Hawaiian Airlines won’t be adding a new route from Kailua-Kona to Tokyo.

The U.S. Department of Transportation on Thursday gave preliminary approval to Delta Air Lines for a Seattle to Tokyo route. Seattle is the largest West Coast city without a direct flight into the Haneda airport, federal officials said.

“In its show-cause order, the department tentatively concluded that it would be in the public interest to allow Delta to use the opportunity for service from Seattle,” a DOT announcement on Thursday said. “Delta’s proposal would provide the first nonstop service between Haneda and Seattle and provide a number of Western U.S. cities with their first one-stop connecting service to Haneda, (the) DOT tentatively found.”

Hawaiian Airlines Senior Vice President for Corporate Communications and Public Affairs Ann Botticelli thanked Big Island residents for voicing their support of the route to the DOT.

“We believe our application was extremely strong, and did the best job of outlining the public benefit provided to Hawaii and the United States of (a) new Tokyo-Kona service,” Botticelli said in a written statement. “We very much appreciate the enthusiasm you demonstrated for our application, and we know you share our disappointment as well. Like you, we wish there had been a different outcome, but we look forward to an ongoing strong relationship with the Kona community.”

In an email to Kona-Kohala Chamber of Commerce members, President Vivian Landrum expressed disappointment in the decision.

“While dismayed at the decision, we will continue to work with all organizations in seeking additional airlift to Kona,” Landrum said.

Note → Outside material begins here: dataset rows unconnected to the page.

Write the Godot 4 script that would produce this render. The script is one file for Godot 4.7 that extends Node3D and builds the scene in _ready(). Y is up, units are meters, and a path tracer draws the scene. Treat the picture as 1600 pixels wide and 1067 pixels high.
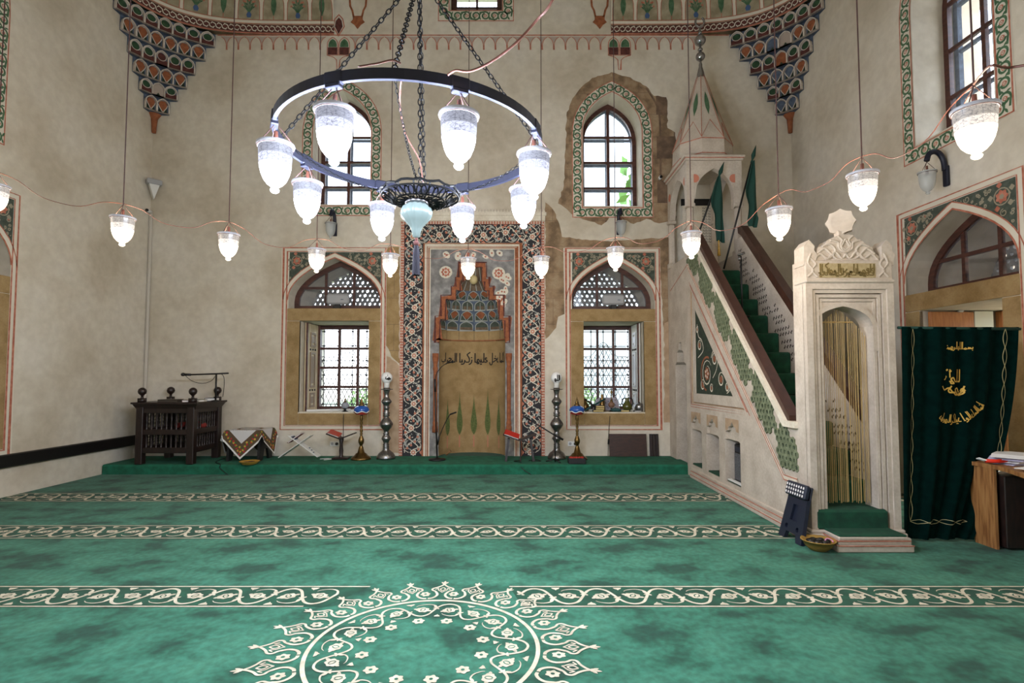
extends Node3D
# Interior of a small domed mosque: qibla wall with mihrab, minbar on the right, lamp ring overhead.
# Units are metres. The eye stands at (0, 1.5, 0); the qibla wall is the plane z = -9.5.
const F := 850.0
const TILT := 42.0 / 850.0
const LIFT := 15.0 / 850.0
const EYE := Vector3(0, 1.5, 0)
const ZB := -9.5
const XL := -6.4
const GREEN_PAINT := Color(0.20, 0.36, 0.23)

var M := {}
var rng := RandomNumberGenerator.new()
var back_wall := Transform3D(Basis(), Vector3(0, 0, ZB))
var right_wall: Transform3D
var left_wall: Transform3D
var taken := {}
var wall_back: Node3D
var wall_left: Node3D
var wall_right: Node3D

func _ready():
	rng.seed = 7
	setup_view()
	make_materials()
	build_room()
	build_outside()
	build_mihrab()
	build_muqarnas()
	build_minbar()
	build_chandelier()
	build_outer_lamps()
	build_furniture()

func setup_view():
	var cam := Camera3D.new()
	cam.name = "camera"
	cam.projection = Camera3D.PROJECTION_FRUSTUM
	cam.near = 0.05
	cam.far = 200.0
	cam.size = 2.0 * cam.near * 533.5 / F
	cam.frustum_offset = Vector2(0, LIFT * cam.near)
	cam.position = EYE
	cam.rotation.x = atan(TILT)
	add_child(cam)
	cam.current = true
	var env := Environment.new()
	var sky := Sky.new()
	var sm := ProceduralSkyMaterial.new()
	sm.sky_top_color = Color(0.80, 0.86, 0.95)
	sm.sky_horizon_color = Color(0.93, 0.95, 0.98)
	sm.ground_bottom_color = Color(0.40, 0.40, 0.38)
	sm.ground_horizon_color = Color(0.75, 0.76, 0.76)
	sm.sky_energy_multiplier = 1.0
	sky.sky_material = sm
	env.background_mode = Environment.BG_SKY
	env.sky = sky
	env.background_energy_multiplier = 9.0
	env.tonemap_mode = Environment.TONE_MAPPER_LINEAR
	env.tonemap_exposure = 1.0
	env.sdfgi_enabled = true
	env.ssao_enabled = true
	env.ssil_enabled = true
	var we := WorldEnvironment.new()
	we.name = "environment"
	we.environment = env
	add_child(we)
	var n := Vector3(0.04, 0, 1).normalized()
	right_wall = Transform3D(Basis(n, Vector3.UP, Vector3(-n.z, 0, n.x)), Vector3(4.98, 0, ZB))
	left_wall = Transform3D(Basis(Vector3(0, 0, -1), Vector3.UP, Vector3(1, 0, 0)), Vector3(XL, 0, ZB))

# ---------------------------------------------------------------- naming
func numbered(called: String) -> String:
	var k: int = taken.get(called, 0)
	taken[called] = k + 1
	return called if k == 0 else "%s_%03d" % [called, k]

func thing(called: String, label: String, category: String, at := Vector3.ZERO, group := "") -> Node3D:
	var o := Node3D.new()
	o.name = numbered(called)
	add_child(o)
	o.position = at
	tag(o, label, category, group)
	return o

func tag(o: Node, label: String, category: String, group := "") -> Node:
	if label: o.set_meta("label", label)
	if category: o.set_meta("category", category)
	if group: o.set_meta("group", group)
	return o

func obj(called: String, st: SurfaceTool, m: Material, parent: Node = self) -> MeshInstance3D:
	var o := MeshInstance3D.new()
	o.name = numbered(called) if parent == self else called
	st.generate_normals()
	o.mesh = st.commit()
	o.material_override = m
	parent.add_child(o, true)
	return o

func mesh_obj(called: String, mesh: Mesh, m: Material, parent: Node, xf := Transform3D()) -> MeshInstance3D:
	var o := MeshInstance3D.new()
	o.name = numbered(called) if parent == self else called
	o.mesh = mesh
	o.material_override = m
	o.transform = xf
	parent.add_child(o, true)
	return o

func structure(o: Node) -> Node:
	o.set_meta("kind", "structure")
	return o

func stuff(o: Node) -> Node:
	o.set_meta("kind", "stuff")
	return o

# ---------------------------------------------------------------- measuring: a sight line met with a plane
func sight(px: float, py: float) -> Vector3:
	var v := Vector3((px - 800.0) / F, -(py - 533.5) / F + LIFT, -1)
	return v.rotated(Vector3.RIGHT, atan(TILT))

func P(px: float, py: float, d: float) -> Vector3:
	var r := sight(px, py)
	return EYE + r * (d / -r.z)

func on(xf: Transform3D, px: float, py: float, w := 0.0) -> Vector2:
	var r := sight(px, py)
	var o := xf.origin + xf.basis.z * w
	var t := (o - EYE).dot(xf.basis.z) / r.dot(xf.basis.z)
	var p := xf.affine_inverse() * (EYE + r * t)
	return Vector2(p.x, p.y)

func B(px: float, py: float) -> Vector2:
	return on(back_wall, px, py)

# ---------------------------------------------------------------- shape helpers
func ns(smooth := false) -> SurfaceTool:
	var st := SurfaceTool.new()
	st.begin(Mesh.PRIMITIVE_TRIANGLES)
	st.set_smooth_group(0 if smooth else -1)
	return st

func tri(st: SurfaceTool, a: Vector3, b: Vector3, c: Vector3):   # counter-clockwise seen from outside
	st.add_vertex(a); st.add_vertex(c); st.add_vertex(b)

func quad(st: SurfaceTool, a: Vector3, b: Vector3, c: Vector3, d: Vector3):
	st.add_vertex(a); st.add_vertex(c); st.add_vertex(b)
	st.add_vertex(a); st.add_vertex(d); st.add_vertex(c)

func at(p: Vector3) -> Transform3D:
	return Transform3D(Basis(), p)

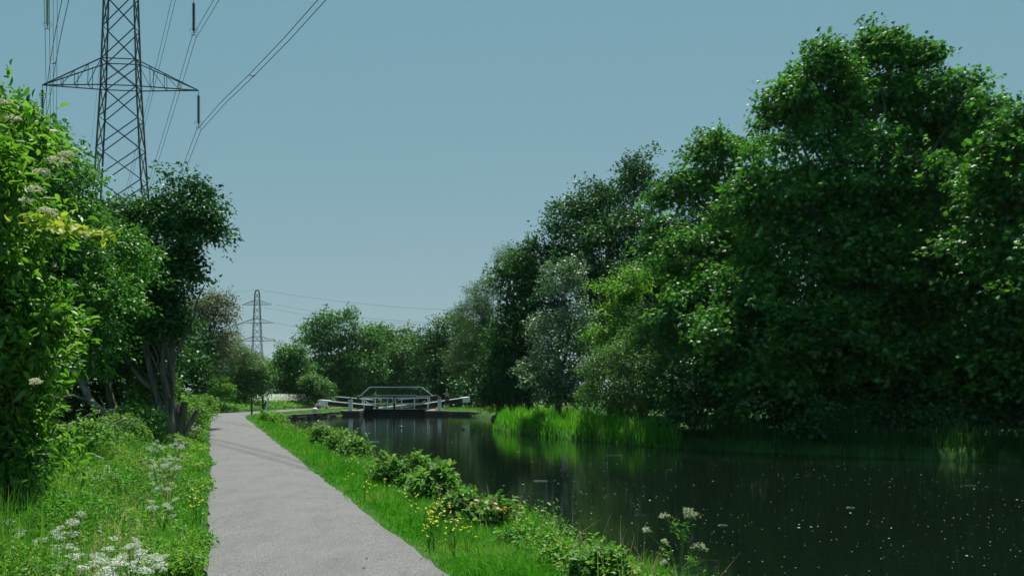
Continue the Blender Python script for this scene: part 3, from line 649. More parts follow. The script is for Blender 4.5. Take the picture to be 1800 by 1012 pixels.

Several of Hawaii’s elected officials, including Sen. Daniel Inouye and Gov. Neil Abercrombie, threw their support behind Hawaiian Airlines’ request to add the Kona-Haneda route.

Hawaiian Airlines, in its application, predicted passenger traffic from Japan to Honolulu would increase by more than 72,000 passengers, based on the company’s new flight from Haneda to Honolulu in 2010. Passenger counts actually grew by 227,626 passengers, with increases on Hawaiian’s flights and two Japanese carriers. The company projected adding the service to Kona would bring another $74 million to Hawaii’s economy, and “typical economic indicators” predicted another $135 million in U.S. gross domestic product growth. That would support another 1,400 jobs, mostly on Hawaii Island, the company said.